REQUIREMENTS -> Filter the entries and keep only the lines where the string "this" appears.

EXTRACTED DATA ->
____________________
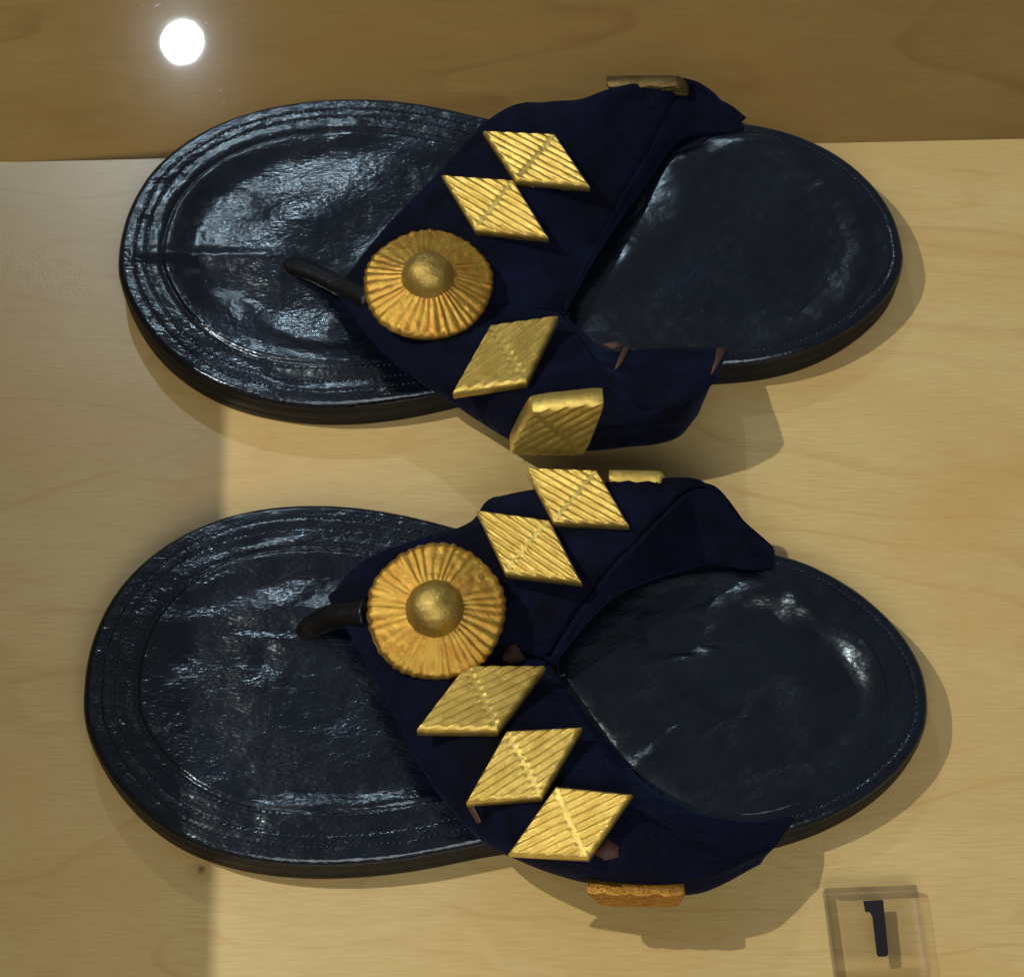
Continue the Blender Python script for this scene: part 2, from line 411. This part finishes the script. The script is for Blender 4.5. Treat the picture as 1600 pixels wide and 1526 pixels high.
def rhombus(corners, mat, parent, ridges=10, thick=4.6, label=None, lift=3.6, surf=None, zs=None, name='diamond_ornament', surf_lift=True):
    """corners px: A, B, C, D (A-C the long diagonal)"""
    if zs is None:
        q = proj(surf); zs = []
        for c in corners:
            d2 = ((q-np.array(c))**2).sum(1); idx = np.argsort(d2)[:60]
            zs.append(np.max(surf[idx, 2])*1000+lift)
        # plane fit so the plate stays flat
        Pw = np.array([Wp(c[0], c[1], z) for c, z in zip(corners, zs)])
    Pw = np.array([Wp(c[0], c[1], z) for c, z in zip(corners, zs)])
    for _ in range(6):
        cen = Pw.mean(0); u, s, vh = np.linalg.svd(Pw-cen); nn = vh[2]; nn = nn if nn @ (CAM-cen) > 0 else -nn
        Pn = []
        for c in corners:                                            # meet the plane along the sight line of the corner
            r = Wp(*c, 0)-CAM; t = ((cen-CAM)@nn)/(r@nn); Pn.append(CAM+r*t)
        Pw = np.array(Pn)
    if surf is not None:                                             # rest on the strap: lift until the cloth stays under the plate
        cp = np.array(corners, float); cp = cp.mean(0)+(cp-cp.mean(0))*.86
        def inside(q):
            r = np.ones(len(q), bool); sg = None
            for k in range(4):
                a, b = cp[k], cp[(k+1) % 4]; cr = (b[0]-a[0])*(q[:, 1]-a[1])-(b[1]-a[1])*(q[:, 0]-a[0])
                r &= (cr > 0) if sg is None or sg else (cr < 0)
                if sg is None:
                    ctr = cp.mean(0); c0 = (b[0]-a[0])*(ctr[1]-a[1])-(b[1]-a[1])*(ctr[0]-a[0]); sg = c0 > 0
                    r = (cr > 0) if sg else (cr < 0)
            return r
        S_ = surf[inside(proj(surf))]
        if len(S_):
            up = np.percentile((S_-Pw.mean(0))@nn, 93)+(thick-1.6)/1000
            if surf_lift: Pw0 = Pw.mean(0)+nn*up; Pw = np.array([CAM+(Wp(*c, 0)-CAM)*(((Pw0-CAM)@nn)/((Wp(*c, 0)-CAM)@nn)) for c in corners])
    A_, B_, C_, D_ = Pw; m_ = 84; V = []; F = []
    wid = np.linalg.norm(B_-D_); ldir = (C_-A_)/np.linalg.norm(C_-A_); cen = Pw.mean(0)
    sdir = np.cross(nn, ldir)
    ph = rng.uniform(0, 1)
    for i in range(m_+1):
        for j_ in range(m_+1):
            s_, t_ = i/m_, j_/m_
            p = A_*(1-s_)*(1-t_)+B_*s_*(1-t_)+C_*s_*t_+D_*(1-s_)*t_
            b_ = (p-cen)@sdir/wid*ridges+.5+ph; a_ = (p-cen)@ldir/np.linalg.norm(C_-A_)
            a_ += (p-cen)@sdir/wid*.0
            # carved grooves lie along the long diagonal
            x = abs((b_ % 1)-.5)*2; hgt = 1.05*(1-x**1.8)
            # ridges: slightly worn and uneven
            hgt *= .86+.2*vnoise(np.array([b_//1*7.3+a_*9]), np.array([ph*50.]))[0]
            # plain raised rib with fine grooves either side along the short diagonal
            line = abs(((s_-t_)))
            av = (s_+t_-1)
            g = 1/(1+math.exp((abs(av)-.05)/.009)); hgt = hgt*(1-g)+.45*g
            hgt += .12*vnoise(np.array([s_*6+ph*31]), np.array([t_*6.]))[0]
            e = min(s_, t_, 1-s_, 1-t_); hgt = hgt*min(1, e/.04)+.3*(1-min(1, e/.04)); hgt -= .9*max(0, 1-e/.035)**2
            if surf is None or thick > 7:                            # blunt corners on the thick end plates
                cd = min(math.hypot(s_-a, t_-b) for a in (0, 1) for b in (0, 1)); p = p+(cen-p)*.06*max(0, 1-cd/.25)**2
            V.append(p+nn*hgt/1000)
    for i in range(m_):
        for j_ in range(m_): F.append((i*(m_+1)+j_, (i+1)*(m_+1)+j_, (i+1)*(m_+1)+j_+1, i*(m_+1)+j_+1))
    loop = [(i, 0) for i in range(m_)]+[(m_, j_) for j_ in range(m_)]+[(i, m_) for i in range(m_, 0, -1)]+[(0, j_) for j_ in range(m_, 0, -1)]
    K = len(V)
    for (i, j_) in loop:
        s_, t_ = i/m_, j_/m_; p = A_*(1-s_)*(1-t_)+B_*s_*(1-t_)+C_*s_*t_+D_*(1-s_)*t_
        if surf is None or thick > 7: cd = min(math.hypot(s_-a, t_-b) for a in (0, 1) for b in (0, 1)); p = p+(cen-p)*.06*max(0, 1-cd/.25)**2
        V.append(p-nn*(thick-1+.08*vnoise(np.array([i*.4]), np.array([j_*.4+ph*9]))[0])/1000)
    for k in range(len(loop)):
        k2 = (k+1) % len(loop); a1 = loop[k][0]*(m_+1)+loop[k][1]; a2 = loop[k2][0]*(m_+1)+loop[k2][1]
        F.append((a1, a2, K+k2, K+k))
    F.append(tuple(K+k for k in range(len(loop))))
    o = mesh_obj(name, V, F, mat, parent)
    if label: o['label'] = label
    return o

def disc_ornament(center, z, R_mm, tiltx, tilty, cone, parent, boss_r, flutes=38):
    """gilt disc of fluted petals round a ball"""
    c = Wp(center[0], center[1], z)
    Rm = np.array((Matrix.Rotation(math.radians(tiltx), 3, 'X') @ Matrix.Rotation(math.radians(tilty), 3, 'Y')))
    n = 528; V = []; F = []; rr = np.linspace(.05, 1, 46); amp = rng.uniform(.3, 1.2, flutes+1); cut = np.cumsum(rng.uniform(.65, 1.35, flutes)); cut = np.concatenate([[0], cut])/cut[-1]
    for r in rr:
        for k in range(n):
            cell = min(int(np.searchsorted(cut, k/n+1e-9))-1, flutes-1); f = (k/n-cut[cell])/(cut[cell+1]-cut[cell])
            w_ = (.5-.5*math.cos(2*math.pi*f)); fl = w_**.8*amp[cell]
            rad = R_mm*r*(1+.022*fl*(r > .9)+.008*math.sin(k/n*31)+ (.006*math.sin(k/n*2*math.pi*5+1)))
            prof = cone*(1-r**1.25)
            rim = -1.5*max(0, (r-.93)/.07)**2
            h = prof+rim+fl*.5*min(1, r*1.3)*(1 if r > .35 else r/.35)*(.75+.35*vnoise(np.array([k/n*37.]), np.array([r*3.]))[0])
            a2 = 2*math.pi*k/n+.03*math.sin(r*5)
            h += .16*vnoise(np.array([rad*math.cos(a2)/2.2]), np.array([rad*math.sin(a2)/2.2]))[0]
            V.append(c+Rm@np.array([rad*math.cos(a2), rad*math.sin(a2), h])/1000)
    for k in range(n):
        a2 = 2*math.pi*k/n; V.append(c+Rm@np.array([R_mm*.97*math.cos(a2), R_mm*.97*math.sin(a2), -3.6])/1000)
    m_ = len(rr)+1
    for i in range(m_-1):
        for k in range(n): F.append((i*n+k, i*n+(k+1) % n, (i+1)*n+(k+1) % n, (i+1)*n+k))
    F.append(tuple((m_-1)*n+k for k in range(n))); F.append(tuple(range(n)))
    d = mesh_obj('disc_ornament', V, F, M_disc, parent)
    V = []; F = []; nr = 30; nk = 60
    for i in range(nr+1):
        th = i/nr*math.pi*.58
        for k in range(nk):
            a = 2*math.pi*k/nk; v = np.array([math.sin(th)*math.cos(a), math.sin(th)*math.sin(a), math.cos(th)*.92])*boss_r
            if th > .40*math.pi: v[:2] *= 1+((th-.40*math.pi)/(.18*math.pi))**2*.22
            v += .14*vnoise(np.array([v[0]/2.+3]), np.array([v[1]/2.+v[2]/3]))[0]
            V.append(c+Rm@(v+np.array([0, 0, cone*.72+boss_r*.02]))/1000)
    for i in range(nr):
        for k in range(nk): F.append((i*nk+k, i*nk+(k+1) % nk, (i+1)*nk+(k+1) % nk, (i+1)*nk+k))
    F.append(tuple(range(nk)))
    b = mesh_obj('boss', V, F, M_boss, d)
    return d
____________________
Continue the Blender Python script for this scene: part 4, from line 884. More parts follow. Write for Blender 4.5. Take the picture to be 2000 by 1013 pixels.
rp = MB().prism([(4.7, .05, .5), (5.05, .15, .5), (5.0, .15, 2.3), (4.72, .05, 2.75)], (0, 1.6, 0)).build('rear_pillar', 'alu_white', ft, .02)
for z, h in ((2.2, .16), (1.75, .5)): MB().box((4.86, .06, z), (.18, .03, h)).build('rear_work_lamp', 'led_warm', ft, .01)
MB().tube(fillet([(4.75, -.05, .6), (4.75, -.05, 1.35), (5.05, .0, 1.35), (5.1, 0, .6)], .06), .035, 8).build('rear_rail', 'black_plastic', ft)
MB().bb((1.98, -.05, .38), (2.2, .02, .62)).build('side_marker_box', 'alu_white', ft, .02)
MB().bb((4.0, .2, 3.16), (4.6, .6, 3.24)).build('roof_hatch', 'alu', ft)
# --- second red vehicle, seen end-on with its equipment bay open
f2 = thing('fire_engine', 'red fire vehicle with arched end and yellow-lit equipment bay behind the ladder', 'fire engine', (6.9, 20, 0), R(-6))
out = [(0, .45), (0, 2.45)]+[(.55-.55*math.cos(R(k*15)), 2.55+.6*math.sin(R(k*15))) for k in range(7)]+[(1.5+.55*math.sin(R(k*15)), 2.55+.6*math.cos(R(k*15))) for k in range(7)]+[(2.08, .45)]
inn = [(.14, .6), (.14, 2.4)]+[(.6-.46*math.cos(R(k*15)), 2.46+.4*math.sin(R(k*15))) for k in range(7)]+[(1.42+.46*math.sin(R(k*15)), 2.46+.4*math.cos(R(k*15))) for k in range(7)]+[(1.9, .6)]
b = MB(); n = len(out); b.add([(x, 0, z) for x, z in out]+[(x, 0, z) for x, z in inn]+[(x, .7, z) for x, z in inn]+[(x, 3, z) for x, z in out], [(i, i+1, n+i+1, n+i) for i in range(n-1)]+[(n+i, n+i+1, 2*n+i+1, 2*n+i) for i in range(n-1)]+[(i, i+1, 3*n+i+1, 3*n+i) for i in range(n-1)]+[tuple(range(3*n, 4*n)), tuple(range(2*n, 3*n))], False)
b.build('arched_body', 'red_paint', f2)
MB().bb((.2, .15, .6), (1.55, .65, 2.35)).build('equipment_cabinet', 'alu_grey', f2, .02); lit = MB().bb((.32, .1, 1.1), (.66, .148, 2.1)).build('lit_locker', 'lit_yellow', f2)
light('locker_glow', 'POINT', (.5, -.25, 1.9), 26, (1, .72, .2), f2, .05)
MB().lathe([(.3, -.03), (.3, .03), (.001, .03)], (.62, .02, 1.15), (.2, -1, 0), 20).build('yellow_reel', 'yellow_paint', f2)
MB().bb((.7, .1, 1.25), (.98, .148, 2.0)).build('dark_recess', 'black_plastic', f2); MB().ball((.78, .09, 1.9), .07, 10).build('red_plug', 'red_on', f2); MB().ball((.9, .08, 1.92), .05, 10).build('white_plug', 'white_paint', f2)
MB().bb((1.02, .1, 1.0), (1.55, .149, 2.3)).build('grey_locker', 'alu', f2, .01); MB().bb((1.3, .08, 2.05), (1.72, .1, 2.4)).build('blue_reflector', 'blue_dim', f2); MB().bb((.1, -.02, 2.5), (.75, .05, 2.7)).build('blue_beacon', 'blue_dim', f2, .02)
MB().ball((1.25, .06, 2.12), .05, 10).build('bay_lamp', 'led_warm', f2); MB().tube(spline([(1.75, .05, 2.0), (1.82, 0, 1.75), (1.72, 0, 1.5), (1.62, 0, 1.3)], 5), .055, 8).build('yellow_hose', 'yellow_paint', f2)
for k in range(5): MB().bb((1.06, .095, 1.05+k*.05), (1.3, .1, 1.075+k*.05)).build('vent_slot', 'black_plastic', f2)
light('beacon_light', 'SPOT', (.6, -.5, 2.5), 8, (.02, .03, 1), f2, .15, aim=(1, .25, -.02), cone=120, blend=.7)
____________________
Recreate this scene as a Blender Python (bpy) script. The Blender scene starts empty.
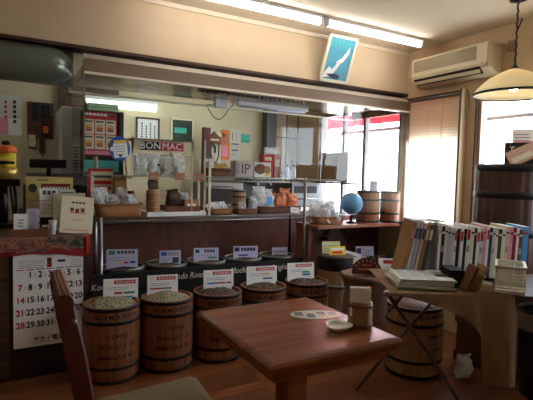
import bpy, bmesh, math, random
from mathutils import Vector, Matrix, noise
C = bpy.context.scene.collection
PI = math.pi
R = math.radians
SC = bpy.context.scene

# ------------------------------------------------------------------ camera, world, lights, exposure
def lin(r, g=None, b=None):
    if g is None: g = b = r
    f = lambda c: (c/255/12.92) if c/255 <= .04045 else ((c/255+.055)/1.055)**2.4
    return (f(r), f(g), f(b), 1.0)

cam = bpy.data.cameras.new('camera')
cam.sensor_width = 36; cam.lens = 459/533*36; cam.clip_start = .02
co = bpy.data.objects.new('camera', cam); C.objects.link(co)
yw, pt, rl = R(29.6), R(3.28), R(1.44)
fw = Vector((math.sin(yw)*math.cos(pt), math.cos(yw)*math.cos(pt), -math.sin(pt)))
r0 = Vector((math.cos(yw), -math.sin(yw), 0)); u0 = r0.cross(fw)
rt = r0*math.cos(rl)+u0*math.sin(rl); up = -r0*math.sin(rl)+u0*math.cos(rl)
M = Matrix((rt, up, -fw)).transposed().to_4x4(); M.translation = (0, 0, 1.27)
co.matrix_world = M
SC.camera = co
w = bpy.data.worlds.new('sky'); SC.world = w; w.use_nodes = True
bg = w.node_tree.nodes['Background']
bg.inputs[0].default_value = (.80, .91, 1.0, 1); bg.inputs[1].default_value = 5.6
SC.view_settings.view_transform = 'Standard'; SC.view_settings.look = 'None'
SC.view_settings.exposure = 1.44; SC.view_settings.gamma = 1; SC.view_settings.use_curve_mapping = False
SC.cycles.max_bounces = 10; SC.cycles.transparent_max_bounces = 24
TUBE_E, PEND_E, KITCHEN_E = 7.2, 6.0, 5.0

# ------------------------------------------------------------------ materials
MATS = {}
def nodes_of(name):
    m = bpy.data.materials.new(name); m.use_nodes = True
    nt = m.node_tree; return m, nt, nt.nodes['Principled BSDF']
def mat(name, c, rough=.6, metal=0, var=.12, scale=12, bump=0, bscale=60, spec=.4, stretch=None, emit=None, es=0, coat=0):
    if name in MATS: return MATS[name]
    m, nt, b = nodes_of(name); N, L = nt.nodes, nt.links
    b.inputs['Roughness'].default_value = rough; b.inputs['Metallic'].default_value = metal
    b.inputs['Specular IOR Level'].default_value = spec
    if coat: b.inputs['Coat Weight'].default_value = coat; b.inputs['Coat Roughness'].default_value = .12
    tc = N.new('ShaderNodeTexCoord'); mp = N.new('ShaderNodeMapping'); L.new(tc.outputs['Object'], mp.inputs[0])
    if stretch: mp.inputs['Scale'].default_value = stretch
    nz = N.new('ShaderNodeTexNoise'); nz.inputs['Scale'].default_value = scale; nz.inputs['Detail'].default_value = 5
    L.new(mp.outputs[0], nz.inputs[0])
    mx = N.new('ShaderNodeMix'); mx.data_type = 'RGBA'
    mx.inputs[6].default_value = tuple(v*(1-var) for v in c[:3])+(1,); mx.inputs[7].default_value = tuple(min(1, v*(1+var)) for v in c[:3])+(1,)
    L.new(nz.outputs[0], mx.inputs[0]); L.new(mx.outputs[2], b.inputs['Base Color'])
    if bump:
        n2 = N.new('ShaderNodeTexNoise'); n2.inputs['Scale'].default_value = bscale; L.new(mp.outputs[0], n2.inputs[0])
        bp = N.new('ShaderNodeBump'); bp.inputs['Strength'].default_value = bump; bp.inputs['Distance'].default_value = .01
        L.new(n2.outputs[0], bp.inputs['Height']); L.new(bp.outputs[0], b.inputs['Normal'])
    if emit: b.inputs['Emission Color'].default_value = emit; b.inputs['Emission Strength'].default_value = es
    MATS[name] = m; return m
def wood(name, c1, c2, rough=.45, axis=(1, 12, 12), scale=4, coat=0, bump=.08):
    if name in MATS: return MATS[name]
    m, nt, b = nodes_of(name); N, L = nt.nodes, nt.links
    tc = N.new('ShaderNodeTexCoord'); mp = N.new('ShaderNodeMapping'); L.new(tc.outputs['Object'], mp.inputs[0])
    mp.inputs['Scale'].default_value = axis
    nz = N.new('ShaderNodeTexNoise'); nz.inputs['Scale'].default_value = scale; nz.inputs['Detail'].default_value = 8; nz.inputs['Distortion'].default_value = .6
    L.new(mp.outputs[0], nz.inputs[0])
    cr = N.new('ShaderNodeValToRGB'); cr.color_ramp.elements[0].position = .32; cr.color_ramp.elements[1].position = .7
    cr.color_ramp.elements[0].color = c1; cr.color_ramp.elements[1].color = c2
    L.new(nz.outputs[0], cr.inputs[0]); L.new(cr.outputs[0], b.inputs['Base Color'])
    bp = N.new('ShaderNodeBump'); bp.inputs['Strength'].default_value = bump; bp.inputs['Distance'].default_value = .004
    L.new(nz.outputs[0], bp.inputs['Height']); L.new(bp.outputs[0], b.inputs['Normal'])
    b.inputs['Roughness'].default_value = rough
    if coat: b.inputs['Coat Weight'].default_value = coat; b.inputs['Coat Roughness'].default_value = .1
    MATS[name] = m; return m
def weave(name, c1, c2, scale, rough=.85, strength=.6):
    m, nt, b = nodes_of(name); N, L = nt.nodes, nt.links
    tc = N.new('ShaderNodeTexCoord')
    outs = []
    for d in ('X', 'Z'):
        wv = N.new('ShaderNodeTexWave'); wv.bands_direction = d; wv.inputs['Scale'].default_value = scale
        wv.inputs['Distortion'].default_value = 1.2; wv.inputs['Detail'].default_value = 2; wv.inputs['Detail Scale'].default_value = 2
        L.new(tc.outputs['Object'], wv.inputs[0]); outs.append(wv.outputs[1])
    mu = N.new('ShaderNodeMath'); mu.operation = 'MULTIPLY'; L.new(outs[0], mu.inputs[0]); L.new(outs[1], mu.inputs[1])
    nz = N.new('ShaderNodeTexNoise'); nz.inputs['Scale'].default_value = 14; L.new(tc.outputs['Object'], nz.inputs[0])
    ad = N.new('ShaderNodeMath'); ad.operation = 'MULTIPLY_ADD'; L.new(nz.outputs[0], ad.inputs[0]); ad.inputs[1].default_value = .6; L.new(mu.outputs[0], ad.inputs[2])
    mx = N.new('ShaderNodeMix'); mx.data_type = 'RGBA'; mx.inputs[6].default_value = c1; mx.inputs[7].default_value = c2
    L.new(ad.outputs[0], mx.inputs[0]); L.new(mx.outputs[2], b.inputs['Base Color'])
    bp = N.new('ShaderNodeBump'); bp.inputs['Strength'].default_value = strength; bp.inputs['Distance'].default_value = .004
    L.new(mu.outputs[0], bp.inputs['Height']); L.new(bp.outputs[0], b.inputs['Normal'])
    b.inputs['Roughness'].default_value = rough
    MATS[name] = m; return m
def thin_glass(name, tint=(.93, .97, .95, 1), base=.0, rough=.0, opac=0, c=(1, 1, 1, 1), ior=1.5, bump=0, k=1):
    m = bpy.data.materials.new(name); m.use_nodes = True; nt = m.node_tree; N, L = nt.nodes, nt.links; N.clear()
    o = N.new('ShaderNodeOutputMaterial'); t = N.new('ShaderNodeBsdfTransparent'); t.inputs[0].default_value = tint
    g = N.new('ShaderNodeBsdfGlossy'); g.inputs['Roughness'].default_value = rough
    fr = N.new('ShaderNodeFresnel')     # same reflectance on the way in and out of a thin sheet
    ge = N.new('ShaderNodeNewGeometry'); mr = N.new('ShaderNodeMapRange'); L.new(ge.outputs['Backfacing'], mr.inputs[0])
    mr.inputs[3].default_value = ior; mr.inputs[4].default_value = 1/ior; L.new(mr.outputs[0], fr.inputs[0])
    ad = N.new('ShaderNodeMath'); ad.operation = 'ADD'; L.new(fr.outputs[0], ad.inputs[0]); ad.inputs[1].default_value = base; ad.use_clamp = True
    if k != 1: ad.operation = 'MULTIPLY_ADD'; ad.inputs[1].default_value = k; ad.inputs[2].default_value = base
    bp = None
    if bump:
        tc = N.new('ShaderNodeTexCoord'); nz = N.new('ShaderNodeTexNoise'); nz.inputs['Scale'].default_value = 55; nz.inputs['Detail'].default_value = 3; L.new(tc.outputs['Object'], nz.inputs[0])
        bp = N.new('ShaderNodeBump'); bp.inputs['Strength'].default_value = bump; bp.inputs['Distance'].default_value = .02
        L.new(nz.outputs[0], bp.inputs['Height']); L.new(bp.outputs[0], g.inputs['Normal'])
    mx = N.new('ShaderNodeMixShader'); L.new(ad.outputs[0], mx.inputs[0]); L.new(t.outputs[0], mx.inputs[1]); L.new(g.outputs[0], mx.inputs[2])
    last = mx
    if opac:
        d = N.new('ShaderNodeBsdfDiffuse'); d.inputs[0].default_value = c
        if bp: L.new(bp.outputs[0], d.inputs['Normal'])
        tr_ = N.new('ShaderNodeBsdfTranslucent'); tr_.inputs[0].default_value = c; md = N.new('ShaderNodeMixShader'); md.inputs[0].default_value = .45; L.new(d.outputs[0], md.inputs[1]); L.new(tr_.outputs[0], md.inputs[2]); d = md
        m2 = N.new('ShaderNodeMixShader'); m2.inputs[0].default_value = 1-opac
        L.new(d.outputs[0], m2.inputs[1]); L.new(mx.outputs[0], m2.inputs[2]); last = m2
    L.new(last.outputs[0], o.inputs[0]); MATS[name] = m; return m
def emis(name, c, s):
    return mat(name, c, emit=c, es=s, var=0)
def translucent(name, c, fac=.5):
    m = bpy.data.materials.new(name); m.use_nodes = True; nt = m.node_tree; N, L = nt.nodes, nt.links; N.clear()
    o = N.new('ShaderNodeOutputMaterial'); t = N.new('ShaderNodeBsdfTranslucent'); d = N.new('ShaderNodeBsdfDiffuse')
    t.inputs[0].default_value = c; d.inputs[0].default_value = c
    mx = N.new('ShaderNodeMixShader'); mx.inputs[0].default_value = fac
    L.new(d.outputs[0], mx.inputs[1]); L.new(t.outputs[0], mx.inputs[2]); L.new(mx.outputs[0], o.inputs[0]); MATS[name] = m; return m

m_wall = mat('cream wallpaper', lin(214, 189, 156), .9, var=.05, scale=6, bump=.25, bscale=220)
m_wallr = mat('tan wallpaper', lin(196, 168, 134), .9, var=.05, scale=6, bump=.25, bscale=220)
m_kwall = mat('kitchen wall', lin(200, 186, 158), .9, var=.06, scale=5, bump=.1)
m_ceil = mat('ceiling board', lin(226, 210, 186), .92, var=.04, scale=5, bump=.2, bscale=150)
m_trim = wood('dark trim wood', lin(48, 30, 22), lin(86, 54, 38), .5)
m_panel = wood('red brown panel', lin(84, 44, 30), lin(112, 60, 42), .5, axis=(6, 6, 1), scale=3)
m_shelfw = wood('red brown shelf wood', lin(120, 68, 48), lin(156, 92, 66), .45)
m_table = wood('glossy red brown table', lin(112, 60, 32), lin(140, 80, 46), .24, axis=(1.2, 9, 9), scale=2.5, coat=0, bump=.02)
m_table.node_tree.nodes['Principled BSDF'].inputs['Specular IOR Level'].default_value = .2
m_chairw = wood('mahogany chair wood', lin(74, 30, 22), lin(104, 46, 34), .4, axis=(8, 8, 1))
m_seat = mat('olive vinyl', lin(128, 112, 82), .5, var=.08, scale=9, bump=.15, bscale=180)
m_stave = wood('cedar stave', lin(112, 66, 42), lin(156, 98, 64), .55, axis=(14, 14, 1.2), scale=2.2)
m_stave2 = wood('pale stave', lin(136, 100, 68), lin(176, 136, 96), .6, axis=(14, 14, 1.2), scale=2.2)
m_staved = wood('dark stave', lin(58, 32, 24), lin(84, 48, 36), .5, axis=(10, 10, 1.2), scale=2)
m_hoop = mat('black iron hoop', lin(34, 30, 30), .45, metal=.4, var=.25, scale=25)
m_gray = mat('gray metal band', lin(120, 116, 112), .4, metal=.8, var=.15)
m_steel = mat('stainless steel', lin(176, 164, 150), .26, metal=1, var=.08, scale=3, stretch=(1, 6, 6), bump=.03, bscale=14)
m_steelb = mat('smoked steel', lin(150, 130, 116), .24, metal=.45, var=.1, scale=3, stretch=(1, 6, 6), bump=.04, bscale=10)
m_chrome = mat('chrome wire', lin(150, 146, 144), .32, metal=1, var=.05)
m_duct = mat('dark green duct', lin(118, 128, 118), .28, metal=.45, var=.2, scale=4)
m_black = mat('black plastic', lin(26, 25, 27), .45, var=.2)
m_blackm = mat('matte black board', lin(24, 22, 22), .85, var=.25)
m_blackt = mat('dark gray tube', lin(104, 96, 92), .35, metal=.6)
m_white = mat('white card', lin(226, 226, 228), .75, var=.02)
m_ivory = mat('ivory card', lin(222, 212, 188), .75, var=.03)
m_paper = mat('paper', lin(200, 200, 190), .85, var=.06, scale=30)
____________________
THE OUTPUT ->
Continue the Blender Python script for this scene: part 2, from line 411. This part finishes the script. The script is for Blender 4.5. Treat the picture as 1600 pixels wide and 1526 pixels high.
Continue the Blender Python script for this scene: part 4, from line 884. More parts follow. Write for Blender 4.5. Take the picture to be 2000 by 1013 pixels.
Recreate this scene as a Blender Python (bpy) script. The Blender scene starts empty.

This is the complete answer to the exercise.